* STATED PROBLEM
Determine how many lines in these records hold "picture". Only the number is wanted.

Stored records
____________
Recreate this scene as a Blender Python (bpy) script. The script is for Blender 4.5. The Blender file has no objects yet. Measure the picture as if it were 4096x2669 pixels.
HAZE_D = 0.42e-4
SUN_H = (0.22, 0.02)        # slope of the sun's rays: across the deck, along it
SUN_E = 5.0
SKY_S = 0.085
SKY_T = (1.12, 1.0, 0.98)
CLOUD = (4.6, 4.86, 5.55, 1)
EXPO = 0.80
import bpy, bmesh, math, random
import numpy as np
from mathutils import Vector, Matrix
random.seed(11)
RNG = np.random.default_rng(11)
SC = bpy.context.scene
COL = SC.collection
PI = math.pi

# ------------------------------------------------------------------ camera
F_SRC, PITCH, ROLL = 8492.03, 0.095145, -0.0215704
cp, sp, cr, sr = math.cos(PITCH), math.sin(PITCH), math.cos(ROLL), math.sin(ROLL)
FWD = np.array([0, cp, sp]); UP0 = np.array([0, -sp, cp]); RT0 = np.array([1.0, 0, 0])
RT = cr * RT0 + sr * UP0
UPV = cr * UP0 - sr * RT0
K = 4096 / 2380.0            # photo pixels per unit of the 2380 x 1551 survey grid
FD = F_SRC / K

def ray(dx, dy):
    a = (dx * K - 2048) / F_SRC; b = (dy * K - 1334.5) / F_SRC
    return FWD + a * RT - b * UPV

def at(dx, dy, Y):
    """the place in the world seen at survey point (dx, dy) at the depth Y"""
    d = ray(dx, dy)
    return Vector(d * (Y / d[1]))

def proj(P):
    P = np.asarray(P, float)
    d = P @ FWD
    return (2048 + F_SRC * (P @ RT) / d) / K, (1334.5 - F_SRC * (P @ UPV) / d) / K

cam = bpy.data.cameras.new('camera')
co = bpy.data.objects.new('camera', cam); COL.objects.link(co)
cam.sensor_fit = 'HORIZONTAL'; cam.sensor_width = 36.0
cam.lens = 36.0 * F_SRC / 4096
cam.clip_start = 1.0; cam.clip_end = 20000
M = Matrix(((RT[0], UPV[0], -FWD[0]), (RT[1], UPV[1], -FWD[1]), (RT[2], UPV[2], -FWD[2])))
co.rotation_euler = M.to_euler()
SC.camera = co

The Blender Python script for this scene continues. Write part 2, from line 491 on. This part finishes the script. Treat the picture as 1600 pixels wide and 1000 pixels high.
____________
* ANSWER TO THE TASK
2